Greetings, readers. Today I’m going to take you down the tunnel of a thought experiment that applies to all writers, even those folks over in contemporary fiction who remain incredibly sane and outstandingly plain.
There are pages published and digitalized on the idea of a creative hunger, of the itch to write when you’ve gone too long without it. You have to interact with the real world and go people watching and cultivate your mind’s garden, etc., all that good stuff. But how do you satisfy the hunger for the weird, the strange, the supernatural when your life does not discreetly have those elements in it?
A writer takes a new job, packing their schedule from morning to late afternoon of sitting at a desk in an office, surrounded by paperwork and paperclips and paper airplanes he imagines throwing to their boss’ office. Everything is a copy of a copy of a copy. It is steady, secure, mundane work, that has them swinging between an optimistic Mad (Wo)man and the drones from Office Space.
Why did the writer take this job? And to expand the question, why do we inject our lives with not just the ordinary, but the mundane?
Is it because we need money to eat and keep the lights on and for gas? God, no. The writer does this– we do this– because we hunger. Let us go further and say the writer doesn’t have writer’s block. S/he is perfectly content with the words they are able to hammer out when they get home, and their creative output before taking the job was satisfactory.
The short, easy answer is to say that Stephen King was struck when he was out walking. Chaos and destruction did not find him at home as it did to Will Ferrell’s character in Stranger Than Fiction (highly recommended). He was out in the world, doing that whole ‘living’ thing. It was his regular exercise. But that’s the easy answer, so I’ll go into detail.
You’ll never be struck by anything- inspiration, the solution to that latest itch, a minivian– if you aren’t out there. But the writer sits at a desk and works all day because s/he knows of the hunger. The hunger will find them easily if s/he starts walking and living and people watching, things s/he (maybe) actually wants to do.
But to be a prisoner of the paycheck, to be a drone of the office where you are only partially permitted your mind? That is what the hunger truly is. Not fresh air or social interactions or the “weekend” drink- that’s what the hunger needs. What the hunger is, is that creative energy you find in dark places, when all other lights go out. (Yes I just hammered a Pirates of the Caribbean paraphrasing with a LOTR quote; I do not apologize).

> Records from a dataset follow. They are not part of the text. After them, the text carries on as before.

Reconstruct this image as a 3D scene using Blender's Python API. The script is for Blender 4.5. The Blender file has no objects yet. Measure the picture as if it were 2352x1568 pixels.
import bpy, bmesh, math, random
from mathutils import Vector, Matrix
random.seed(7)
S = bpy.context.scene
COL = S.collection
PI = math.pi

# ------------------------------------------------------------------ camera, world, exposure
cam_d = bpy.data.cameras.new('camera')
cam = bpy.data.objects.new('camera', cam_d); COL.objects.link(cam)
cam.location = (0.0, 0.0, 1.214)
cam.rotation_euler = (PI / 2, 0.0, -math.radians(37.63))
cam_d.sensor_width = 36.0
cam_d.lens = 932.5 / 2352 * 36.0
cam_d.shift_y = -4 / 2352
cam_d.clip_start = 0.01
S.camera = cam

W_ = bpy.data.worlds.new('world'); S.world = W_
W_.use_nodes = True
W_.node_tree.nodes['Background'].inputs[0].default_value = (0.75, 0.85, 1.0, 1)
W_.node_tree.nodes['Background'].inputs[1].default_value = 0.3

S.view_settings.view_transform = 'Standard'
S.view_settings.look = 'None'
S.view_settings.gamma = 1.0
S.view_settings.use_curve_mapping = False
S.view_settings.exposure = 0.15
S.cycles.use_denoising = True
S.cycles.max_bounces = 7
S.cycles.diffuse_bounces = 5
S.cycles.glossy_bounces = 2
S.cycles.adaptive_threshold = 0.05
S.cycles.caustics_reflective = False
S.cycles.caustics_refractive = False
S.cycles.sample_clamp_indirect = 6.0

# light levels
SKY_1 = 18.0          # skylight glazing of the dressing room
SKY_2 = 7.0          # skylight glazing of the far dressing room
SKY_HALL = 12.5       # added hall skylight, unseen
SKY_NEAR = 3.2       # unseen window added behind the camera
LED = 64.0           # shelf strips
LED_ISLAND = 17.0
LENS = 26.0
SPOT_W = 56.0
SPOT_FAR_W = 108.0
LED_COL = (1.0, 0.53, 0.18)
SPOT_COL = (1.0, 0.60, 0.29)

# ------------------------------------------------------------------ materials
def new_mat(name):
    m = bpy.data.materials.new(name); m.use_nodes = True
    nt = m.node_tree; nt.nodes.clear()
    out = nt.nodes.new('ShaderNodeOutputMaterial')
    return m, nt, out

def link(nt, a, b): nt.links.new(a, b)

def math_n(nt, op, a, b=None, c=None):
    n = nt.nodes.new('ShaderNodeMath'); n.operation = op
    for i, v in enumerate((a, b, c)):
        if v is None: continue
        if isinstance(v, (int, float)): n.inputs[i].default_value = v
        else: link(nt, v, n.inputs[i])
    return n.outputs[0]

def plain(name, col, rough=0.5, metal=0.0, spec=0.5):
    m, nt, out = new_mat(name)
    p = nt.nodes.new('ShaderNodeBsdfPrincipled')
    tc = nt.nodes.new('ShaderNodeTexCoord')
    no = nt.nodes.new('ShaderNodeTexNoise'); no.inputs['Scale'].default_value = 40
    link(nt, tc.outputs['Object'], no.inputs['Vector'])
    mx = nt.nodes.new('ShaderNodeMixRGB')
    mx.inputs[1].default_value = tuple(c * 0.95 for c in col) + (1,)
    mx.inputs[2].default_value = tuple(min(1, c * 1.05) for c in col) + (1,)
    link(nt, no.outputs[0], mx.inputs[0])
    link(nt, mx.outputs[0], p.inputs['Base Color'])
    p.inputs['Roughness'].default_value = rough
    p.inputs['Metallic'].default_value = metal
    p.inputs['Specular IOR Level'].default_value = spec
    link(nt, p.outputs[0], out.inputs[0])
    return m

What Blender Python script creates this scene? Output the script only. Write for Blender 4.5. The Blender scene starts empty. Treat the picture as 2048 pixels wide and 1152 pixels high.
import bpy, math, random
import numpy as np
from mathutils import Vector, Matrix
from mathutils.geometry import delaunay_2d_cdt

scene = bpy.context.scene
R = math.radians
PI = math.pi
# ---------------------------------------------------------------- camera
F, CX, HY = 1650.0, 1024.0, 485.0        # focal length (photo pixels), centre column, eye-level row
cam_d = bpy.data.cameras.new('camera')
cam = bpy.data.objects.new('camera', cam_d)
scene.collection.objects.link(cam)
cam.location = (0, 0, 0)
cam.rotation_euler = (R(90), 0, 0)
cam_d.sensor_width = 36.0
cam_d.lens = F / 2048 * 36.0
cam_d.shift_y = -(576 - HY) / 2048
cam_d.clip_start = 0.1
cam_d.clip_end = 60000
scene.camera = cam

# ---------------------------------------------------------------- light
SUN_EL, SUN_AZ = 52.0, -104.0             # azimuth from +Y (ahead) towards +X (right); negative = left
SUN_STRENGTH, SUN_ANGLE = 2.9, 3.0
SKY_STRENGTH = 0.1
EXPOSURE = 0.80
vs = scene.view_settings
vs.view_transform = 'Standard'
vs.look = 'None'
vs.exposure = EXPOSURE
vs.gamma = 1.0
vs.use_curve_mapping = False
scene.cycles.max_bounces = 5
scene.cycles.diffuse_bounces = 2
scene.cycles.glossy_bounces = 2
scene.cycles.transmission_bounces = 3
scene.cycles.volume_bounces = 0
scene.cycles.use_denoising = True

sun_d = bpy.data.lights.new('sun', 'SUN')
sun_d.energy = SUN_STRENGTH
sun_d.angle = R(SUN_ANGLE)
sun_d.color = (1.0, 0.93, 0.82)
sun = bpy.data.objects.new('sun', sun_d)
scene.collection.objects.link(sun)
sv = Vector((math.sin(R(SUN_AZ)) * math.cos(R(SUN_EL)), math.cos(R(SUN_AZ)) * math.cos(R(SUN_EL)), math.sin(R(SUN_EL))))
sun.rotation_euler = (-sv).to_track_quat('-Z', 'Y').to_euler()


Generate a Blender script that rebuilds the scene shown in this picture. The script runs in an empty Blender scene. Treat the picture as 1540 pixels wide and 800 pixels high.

The creative hunger is a muscle that develops when your body and mind are doing all those uncreative thing. It’s not just the spark that makes you want to carry a notebook everywhere, that’s not so spectacular. This hunger is something that must be satisfied, a void that must be filled. But that void needs to be knotted up with nowhere to go, with nothing to do but grow.
For some people, finding that hunger is going to be as simple as having a full-time job and being, always, too exhausted to write, at which point starvation will call upon them and they will, as every expert advisor gives, Make time to write. For others, the hunger bleeds into you and becomes such a part of you that even as that office drone, you are a writer.
Ultimately, and the reason I write this article, I call your attention to the hunger because it’s the writer part of you, no matter your genre, that will find you if you let it, if you stop looking for it and let it fester and gnaw and starve, until that day you master it, learn to feed it, and it becomes all that you are.